### WHAT TO WORK ON
Go through the lines below. Copy those with "scene".

______________________________

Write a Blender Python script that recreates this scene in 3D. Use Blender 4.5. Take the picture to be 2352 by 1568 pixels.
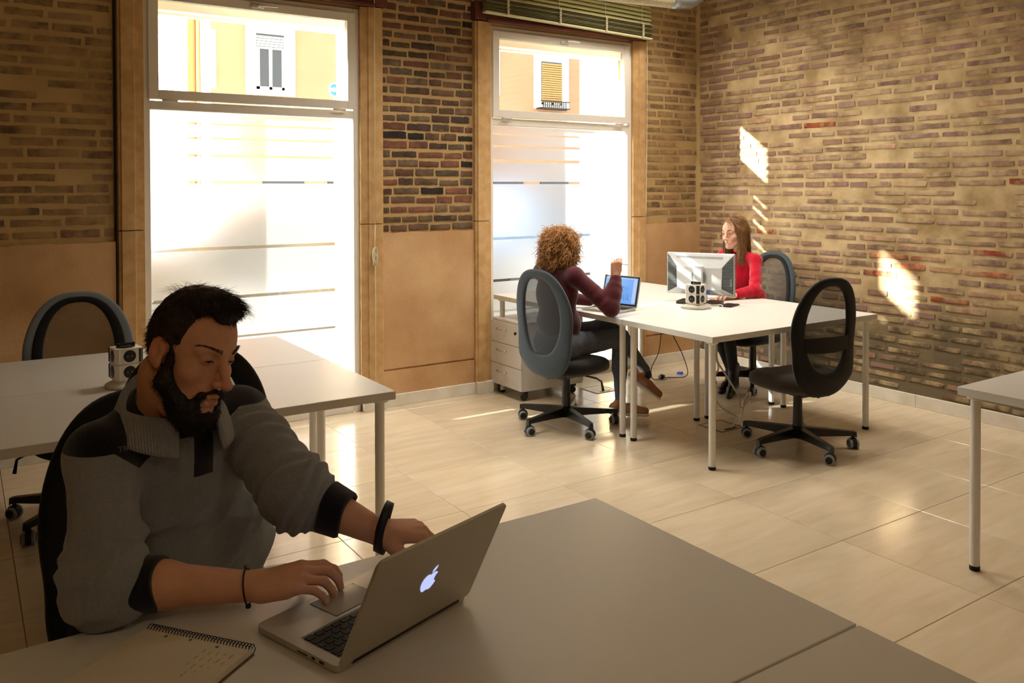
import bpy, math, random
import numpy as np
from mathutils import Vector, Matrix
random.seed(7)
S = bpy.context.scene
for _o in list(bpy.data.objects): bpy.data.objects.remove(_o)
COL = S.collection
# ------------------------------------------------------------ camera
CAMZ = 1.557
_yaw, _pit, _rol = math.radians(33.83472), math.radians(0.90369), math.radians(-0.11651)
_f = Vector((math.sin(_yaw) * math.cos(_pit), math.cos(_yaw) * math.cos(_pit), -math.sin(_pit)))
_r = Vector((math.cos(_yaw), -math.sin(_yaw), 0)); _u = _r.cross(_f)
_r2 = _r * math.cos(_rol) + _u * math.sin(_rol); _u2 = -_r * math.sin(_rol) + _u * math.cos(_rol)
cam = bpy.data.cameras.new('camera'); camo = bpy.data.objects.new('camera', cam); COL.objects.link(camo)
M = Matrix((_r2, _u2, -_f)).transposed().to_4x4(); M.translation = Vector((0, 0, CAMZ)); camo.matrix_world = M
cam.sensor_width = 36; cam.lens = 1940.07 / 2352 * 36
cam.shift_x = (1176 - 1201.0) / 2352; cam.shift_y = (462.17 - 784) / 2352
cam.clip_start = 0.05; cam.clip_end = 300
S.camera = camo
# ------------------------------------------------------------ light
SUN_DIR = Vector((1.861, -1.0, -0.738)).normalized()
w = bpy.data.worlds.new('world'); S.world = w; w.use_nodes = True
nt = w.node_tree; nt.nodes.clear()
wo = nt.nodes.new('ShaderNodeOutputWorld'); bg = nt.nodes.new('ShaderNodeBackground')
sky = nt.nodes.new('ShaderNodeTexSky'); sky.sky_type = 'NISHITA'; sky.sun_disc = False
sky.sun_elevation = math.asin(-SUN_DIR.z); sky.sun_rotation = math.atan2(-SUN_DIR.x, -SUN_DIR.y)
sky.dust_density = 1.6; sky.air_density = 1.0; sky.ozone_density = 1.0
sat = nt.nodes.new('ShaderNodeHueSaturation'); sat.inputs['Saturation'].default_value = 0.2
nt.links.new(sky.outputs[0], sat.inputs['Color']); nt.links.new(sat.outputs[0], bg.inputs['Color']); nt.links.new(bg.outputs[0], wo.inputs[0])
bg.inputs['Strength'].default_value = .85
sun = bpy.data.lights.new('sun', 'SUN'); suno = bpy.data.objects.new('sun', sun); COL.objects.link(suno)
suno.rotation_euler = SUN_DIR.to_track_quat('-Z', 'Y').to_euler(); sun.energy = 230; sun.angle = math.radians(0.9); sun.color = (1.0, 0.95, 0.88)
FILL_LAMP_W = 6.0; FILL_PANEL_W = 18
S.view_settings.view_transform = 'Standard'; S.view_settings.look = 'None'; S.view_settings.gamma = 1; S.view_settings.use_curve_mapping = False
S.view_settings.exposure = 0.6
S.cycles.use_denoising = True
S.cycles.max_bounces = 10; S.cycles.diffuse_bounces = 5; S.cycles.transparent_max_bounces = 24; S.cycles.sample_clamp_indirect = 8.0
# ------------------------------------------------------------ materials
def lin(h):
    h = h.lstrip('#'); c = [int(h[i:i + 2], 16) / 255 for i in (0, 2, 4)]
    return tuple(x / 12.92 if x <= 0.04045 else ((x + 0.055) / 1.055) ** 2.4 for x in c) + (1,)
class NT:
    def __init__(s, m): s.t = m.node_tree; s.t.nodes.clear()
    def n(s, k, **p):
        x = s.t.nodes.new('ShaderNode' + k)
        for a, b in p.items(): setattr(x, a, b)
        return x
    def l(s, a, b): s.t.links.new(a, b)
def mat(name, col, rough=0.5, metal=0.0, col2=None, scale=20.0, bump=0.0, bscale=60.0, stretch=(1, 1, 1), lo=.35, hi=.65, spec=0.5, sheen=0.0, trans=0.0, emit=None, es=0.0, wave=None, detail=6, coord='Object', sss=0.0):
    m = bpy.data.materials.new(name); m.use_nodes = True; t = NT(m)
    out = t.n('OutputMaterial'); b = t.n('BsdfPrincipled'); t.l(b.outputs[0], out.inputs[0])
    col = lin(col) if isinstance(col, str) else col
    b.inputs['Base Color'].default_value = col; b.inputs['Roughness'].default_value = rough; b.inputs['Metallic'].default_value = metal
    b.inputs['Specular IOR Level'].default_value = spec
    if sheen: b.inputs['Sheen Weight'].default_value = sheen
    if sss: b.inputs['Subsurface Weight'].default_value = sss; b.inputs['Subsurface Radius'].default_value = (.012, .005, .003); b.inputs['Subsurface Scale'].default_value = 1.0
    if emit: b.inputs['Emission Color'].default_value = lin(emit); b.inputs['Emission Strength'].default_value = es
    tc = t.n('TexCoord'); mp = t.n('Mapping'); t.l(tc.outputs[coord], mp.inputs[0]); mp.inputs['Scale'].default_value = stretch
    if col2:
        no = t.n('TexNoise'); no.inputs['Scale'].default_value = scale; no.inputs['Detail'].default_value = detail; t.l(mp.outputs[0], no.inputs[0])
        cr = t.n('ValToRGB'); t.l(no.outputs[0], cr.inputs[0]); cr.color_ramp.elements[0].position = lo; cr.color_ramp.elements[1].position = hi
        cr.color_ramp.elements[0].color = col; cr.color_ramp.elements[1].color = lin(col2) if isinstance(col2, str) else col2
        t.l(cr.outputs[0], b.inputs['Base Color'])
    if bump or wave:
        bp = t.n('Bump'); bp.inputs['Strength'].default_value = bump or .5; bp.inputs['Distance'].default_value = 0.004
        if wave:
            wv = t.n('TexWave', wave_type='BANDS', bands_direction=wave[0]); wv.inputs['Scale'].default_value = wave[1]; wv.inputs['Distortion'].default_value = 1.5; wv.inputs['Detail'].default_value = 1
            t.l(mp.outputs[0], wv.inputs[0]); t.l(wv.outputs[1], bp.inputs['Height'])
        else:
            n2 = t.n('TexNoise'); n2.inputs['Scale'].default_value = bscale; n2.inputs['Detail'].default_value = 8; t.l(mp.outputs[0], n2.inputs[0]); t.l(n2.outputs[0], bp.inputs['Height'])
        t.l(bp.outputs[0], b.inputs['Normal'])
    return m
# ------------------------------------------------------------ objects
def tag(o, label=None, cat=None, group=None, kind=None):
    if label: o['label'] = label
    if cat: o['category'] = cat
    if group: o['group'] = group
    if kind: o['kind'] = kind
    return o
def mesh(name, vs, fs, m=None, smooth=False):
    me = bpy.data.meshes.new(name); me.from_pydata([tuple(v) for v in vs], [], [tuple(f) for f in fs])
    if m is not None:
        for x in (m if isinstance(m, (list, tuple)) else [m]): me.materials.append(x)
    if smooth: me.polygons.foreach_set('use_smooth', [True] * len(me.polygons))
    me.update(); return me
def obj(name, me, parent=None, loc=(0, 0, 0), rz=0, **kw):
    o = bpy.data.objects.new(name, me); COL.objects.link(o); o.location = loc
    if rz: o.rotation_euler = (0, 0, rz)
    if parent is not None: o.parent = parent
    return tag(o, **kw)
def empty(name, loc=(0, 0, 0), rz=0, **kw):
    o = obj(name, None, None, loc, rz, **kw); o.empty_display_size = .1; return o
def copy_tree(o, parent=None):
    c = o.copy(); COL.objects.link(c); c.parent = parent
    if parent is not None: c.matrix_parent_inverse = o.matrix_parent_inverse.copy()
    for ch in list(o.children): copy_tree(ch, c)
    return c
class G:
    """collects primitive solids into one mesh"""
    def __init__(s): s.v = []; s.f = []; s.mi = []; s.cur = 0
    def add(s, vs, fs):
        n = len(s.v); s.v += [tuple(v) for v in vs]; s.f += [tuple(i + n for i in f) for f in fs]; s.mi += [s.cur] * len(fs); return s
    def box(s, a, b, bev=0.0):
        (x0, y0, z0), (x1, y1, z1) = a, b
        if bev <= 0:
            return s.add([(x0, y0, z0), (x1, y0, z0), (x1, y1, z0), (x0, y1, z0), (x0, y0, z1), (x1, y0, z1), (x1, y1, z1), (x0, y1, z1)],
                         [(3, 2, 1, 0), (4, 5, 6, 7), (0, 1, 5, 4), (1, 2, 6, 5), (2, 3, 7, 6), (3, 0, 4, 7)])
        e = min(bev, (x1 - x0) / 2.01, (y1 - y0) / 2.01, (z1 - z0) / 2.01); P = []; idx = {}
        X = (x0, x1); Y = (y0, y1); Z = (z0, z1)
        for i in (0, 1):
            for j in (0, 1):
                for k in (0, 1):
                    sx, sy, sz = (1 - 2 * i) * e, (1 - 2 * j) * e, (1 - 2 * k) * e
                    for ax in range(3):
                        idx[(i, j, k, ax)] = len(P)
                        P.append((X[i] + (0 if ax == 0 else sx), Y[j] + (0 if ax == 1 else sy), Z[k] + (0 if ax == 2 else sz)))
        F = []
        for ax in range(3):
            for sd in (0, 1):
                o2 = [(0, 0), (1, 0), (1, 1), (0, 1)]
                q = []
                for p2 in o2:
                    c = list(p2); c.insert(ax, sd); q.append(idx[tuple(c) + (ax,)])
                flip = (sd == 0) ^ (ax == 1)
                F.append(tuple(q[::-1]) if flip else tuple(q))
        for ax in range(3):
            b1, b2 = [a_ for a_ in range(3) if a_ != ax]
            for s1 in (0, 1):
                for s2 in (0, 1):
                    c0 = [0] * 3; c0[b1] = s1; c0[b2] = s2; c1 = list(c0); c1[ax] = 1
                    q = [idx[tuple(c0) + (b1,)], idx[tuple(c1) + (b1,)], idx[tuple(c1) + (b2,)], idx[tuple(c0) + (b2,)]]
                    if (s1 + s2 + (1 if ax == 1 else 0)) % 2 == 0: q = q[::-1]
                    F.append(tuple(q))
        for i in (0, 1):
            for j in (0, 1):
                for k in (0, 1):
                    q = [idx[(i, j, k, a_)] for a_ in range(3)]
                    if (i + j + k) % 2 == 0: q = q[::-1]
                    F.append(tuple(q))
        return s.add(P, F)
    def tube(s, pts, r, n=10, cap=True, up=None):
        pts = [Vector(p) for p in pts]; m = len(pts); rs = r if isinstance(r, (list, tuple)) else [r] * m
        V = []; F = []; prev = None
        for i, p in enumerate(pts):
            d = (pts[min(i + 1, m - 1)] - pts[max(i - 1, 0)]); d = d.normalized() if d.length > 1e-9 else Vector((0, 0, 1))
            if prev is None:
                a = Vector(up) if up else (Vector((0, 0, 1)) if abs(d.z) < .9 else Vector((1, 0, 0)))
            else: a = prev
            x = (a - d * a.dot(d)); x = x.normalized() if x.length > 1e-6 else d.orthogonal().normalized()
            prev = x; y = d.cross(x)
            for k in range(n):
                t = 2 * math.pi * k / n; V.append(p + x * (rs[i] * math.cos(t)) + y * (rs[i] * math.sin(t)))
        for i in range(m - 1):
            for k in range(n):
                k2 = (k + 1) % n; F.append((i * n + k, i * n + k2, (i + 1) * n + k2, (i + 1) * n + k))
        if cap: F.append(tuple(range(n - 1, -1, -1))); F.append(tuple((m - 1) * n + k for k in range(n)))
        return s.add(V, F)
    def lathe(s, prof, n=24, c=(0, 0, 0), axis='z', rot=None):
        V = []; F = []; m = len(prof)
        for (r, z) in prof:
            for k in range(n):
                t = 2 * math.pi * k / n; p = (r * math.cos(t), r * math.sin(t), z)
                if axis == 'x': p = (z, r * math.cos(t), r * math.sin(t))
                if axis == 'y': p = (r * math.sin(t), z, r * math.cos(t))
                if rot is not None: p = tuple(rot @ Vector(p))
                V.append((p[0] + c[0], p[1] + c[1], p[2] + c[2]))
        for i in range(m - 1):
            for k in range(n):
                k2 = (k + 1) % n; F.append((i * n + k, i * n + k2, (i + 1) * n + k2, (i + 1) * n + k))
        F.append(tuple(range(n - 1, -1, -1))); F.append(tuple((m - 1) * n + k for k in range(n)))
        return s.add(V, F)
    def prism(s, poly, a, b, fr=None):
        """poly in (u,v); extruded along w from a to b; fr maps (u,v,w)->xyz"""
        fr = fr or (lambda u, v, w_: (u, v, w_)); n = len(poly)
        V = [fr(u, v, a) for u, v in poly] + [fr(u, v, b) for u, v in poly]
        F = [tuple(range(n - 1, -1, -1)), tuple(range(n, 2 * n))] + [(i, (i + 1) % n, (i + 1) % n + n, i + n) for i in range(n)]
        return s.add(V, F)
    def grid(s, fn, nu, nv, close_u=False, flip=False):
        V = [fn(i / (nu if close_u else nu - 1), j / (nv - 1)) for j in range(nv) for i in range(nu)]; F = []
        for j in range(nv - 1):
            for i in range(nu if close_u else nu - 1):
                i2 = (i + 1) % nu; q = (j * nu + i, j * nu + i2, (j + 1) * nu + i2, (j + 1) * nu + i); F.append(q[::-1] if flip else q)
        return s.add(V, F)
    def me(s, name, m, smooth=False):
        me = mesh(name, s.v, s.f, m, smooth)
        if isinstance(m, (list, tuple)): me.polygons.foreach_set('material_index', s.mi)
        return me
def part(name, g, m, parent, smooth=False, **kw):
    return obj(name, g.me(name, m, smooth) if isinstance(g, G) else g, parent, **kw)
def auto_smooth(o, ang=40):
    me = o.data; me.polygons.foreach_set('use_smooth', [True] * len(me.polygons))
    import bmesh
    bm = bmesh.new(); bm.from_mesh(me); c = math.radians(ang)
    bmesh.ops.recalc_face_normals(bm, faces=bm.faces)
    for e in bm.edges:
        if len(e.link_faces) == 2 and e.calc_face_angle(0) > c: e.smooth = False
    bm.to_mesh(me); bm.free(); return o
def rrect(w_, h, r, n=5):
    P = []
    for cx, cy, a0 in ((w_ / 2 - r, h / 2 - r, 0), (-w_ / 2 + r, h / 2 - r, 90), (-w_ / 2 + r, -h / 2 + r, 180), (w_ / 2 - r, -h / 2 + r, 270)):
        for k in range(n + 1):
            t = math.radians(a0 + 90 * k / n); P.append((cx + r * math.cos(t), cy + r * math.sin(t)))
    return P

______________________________

### SOLUTION TO THIS TASK
Write a Blender Python script that recreates this scene in 3D. Use Blender 4.5. Take the picture to be 2352 by 1568 pixels.
S = bpy.context.scene